■ SET EXERCISE ■
Look through the material below and copy exactly the lines from the line with "Continue the Blender" to the line with "(.12, .01, .08), .4), pp)", those two lines included.

■ GIVEN RECORDS ■
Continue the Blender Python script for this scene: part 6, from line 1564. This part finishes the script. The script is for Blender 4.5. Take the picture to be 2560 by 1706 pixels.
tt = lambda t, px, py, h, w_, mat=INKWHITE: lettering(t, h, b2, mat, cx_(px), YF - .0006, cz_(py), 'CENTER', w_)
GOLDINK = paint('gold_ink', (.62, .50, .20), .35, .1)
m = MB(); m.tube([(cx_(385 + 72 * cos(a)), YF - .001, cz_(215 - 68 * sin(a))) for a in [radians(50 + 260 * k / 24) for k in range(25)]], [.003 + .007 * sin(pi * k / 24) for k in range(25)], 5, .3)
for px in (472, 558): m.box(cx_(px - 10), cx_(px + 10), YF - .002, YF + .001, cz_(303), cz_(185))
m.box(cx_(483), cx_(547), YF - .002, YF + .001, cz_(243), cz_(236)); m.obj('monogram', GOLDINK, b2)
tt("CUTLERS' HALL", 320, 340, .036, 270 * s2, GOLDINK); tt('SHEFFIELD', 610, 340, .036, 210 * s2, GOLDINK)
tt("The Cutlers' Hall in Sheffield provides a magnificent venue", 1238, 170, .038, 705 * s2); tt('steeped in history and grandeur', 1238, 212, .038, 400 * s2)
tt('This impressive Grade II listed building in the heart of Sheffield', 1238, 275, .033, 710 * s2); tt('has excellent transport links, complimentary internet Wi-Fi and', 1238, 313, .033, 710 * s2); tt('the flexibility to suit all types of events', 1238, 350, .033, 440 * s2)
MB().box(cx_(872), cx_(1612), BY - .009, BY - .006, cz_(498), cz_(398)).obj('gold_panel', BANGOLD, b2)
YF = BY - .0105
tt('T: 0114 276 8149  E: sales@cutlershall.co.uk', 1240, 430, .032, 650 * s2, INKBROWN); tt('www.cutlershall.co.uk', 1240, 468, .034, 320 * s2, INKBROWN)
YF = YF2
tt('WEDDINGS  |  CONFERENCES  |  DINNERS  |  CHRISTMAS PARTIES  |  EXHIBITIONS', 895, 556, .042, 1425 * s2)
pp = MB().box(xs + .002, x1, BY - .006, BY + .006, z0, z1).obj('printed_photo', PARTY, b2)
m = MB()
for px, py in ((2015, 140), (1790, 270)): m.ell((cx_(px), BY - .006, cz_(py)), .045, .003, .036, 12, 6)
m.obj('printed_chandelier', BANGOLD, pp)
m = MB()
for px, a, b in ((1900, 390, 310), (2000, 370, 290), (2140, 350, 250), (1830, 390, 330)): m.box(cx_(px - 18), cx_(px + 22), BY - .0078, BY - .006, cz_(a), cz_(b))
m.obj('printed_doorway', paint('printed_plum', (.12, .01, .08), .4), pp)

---

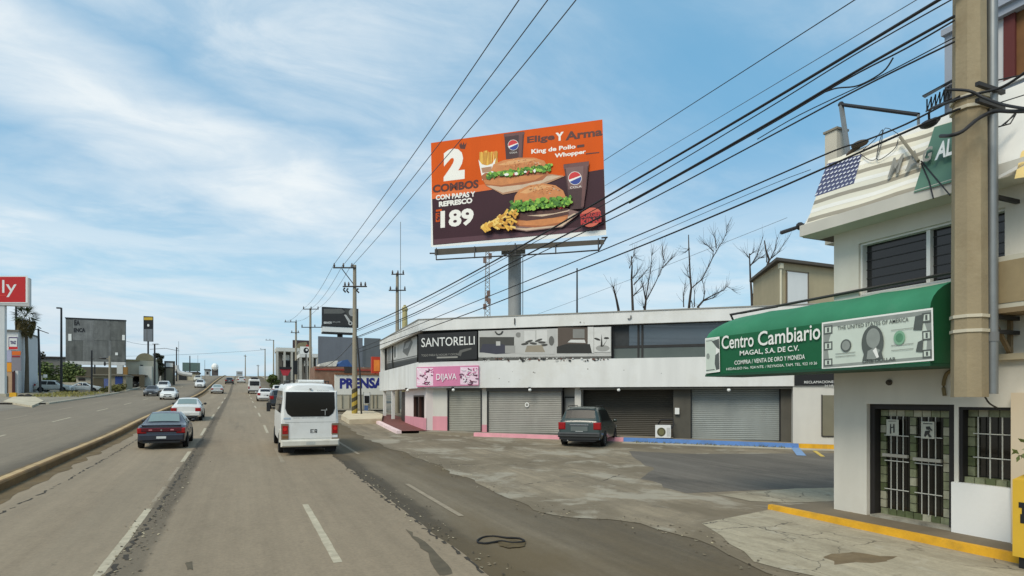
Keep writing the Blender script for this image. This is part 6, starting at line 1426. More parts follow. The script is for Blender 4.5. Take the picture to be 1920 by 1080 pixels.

■ SOLUTION FOR THIS TASK ■
Continue the Blender Python script for this scene: part 6, from line 1564. This part finishes the script. The script is for Blender 4.5. Take the picture to be 2560 by 1706 pixels.
tt = lambda t, px, py, h, w_, mat=INKWHITE: lettering(t, h, b2, mat, cx_(px), YF - .0006, cz_(py), 'CENTER', w_)
GOLDINK = paint('gold_ink', (.62, .50, .20), .35, .1)
m = MB(); m.tube([(cx_(385 + 72 * cos(a)), YF - .001, cz_(215 - 68 * sin(a))) for a in [radians(50 + 260 * k / 24) for k in range(25)]], [.003 + .007 * sin(pi * k / 24) for k in range(25)], 5, .3)
for px in (472, 558): m.box(cx_(px - 10), cx_(px + 10), YF - .002, YF + .001, cz_(303), cz_(185))
m.box(cx_(483), cx_(547), YF - .002, YF + .001, cz_(243), cz_(236)); m.obj('monogram', GOLDINK, b2)
tt("CUTLERS' HALL", 320, 340, .036, 270 * s2, GOLDINK); tt('SHEFFIELD', 610, 340, .036, 210 * s2, GOLDINK)
tt("The Cutlers' Hall in Sheffield provides a magnificent venue", 1238, 170, .038, 705 * s2); tt('steeped in history and grandeur', 1238, 212, .038, 400 * s2)
tt('This impressive Grade II listed building in the heart of Sheffield', 1238, 275, .033, 710 * s2); tt('has excellent transport links, complimentary internet Wi-Fi and', 1238, 313, .033, 710 * s2); tt('the flexibility to suit all types of events', 1238, 350, .033, 440 * s2)
MB().box(cx_(872), cx_(1612), BY - .009, BY - .006, cz_(498), cz_(398)).obj('gold_panel', BANGOLD, b2)
YF = BY - .0105
tt('T: 0114 276 8149  E: sales@cutlershall.co.uk', 1240, 430, .032, 650 * s2, INKBROWN); tt('www.cutlershall.co.uk', 1240, 468, .034, 320 * s2, INKBROWN)
YF = YF2
tt('WEDDINGS  |  CONFERENCES  |  DINNERS  |  CHRISTMAS PARTIES  |  EXHIBITIONS', 895, 556, .042, 1425 * s2)
pp = MB().box(xs + .002, x1, BY - .006, BY + .006, z0, z1).obj('printed_photo', PARTY, b2)
m = MB()
for px, py in ((2015, 140), (1790, 270)): m.ell((cx_(px), BY - .006, cz_(py)), .045, .003, .036, 12, 6)
m.obj('printed_chandelier', BANGOLD, pp)
m = MB()
for px, a, b in ((1900, 390, 310), (2000, 370, 290), (2140, 350, 250), (1830, 390, 330)): m.box(cx_(px - 18), cx_(px + 22), BY - .0078, BY - .006, cz_(a), cz_(b))
m.obj('printed_doorway', paint('printed_plum', (.12, .01, .08), .4), pp)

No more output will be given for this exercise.